Changing JFS ACL with the setacl Command

This section presents more examples of using the setacl command.

Using the Modify and Delete Options

The following setacl command uses the -m (modify) option to give read-only access to the user boss for the junk file:

$ setacl -m u:boss:r-- junk

To grant read and write access to everyone in the group dev, use the group (g:) parameter with the setacl -m command:

$ setacl -m g:dev:rw- junk

The -d option deletes an entry. With -d, do not specify any permissions in the ACL entry. For example, the following command deletes the entry for the group dev:

$ setacl -d g:dev junk

Using the -f Option

If you are adding or changing several entries, you can use a different procedure. You can save the ACL to a file, edit the file, and then apply this new ACL to the file.

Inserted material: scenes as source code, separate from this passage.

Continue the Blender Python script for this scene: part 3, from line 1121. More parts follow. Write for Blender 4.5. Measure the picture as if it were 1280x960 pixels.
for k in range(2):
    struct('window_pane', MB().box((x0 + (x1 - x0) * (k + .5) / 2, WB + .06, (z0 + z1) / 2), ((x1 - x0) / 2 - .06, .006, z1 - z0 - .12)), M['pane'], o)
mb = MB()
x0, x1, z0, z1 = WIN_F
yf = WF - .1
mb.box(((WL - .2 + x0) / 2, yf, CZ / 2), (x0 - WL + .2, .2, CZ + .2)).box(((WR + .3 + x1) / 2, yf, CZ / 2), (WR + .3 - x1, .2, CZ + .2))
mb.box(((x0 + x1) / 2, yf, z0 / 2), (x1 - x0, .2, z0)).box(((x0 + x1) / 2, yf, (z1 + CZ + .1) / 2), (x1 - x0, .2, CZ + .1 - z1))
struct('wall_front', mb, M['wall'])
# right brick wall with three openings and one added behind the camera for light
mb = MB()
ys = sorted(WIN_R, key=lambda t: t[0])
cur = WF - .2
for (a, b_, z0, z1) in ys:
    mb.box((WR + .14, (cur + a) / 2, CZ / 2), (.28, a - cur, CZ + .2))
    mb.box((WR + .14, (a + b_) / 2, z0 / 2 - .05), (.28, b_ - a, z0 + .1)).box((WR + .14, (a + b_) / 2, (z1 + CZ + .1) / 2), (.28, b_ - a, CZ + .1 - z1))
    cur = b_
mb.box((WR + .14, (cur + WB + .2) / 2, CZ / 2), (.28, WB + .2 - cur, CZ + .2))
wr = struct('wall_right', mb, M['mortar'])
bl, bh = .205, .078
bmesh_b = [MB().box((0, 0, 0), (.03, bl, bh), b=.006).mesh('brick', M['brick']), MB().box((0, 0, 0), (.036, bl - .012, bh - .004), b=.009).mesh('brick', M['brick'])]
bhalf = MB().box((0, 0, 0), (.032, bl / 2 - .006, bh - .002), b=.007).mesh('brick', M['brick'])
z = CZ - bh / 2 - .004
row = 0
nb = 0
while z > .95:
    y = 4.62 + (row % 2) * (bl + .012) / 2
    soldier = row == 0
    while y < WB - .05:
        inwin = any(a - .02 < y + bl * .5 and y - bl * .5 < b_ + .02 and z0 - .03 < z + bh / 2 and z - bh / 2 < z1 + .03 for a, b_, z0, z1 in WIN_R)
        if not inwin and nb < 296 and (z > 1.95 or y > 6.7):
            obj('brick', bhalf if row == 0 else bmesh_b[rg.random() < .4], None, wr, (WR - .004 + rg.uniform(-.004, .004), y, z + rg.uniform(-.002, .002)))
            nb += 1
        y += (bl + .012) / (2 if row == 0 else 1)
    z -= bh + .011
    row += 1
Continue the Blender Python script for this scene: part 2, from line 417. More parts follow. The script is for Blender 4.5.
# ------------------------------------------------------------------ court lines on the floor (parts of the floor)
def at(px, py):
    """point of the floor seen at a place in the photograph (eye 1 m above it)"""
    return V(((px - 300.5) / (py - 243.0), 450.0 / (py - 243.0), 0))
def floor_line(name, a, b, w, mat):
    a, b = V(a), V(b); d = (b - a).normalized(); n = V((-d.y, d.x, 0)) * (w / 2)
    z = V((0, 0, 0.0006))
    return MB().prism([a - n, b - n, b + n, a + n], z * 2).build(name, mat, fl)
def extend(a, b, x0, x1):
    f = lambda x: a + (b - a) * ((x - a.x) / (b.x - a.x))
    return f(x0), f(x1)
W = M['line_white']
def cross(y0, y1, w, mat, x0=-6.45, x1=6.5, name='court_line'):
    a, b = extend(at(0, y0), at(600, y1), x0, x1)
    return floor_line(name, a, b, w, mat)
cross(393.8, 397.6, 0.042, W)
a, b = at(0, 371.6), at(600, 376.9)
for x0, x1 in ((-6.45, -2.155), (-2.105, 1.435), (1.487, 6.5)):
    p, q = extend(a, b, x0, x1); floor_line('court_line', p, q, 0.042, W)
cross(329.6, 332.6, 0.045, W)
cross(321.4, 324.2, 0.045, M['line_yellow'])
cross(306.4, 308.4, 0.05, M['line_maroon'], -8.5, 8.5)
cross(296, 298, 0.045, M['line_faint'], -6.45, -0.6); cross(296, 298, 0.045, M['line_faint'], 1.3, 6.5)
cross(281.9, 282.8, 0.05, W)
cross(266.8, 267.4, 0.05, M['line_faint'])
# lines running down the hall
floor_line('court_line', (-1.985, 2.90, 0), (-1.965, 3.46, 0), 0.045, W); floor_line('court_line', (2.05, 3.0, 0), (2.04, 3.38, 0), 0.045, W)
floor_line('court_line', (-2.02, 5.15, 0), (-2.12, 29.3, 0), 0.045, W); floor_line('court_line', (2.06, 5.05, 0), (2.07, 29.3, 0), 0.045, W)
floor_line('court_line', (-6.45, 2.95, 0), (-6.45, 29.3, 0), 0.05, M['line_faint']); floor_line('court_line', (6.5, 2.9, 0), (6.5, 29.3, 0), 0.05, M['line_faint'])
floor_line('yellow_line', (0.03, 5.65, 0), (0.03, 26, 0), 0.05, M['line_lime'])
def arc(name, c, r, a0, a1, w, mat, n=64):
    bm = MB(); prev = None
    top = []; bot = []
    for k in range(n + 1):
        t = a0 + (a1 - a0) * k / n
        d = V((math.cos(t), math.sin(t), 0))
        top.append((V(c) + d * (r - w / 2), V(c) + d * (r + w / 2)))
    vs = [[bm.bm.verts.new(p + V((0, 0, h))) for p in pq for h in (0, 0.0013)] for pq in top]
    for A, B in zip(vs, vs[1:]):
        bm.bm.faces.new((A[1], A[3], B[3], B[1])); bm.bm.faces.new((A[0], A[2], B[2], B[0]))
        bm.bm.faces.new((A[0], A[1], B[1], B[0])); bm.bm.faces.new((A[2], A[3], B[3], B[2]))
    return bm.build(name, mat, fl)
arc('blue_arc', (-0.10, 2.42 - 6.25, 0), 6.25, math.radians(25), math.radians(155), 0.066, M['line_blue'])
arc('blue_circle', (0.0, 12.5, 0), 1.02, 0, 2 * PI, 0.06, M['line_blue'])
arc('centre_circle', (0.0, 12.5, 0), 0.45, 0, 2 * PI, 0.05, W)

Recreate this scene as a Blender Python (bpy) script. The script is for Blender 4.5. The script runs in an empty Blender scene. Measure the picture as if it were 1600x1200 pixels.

For example, save the ACL to a file with this command:

$ getacl junk > junk.acl

Edit the file so that it appears as follows:

$ cat junk.acl
# file: junk
# owner: user1
# group: group1

Apply the ACL to the file using the setacl -f command:

$ setacl -f junk.acl junk

Effective Permissions and setacl -n

Normally, setacl recalculates the class entry to ensure that permissions granted in the additional ACL entries are granted. If you specify the -n option, the class entry is not recalculated; the existing value is used. This means that some permissions granted by the ACL entries will not be granted in practice.

For example, this ACL is modified with the setacl -n command to add read and execute permissions to group dev as follows:

$ getacl exfile # file: exfile # owner: jsmith # group: users user::rw- group::rw- class:rw- other:rw-
$ setacl -n -m group:dev:r-x exfile $ getacl exfile # file: exfile # owner: jsmith # group: users user::rw- group::rw- group:dev:r-x #effective r-- class:rw- other:rw-

The group dev ACL entry is added as specified, but execute permission is not actually granted. Execute permission is denied by the class entry, and the class entry was not recalculated because -n was specified. If -n was not used, class would have been reset to class:rwx, and the effective comment would not be there.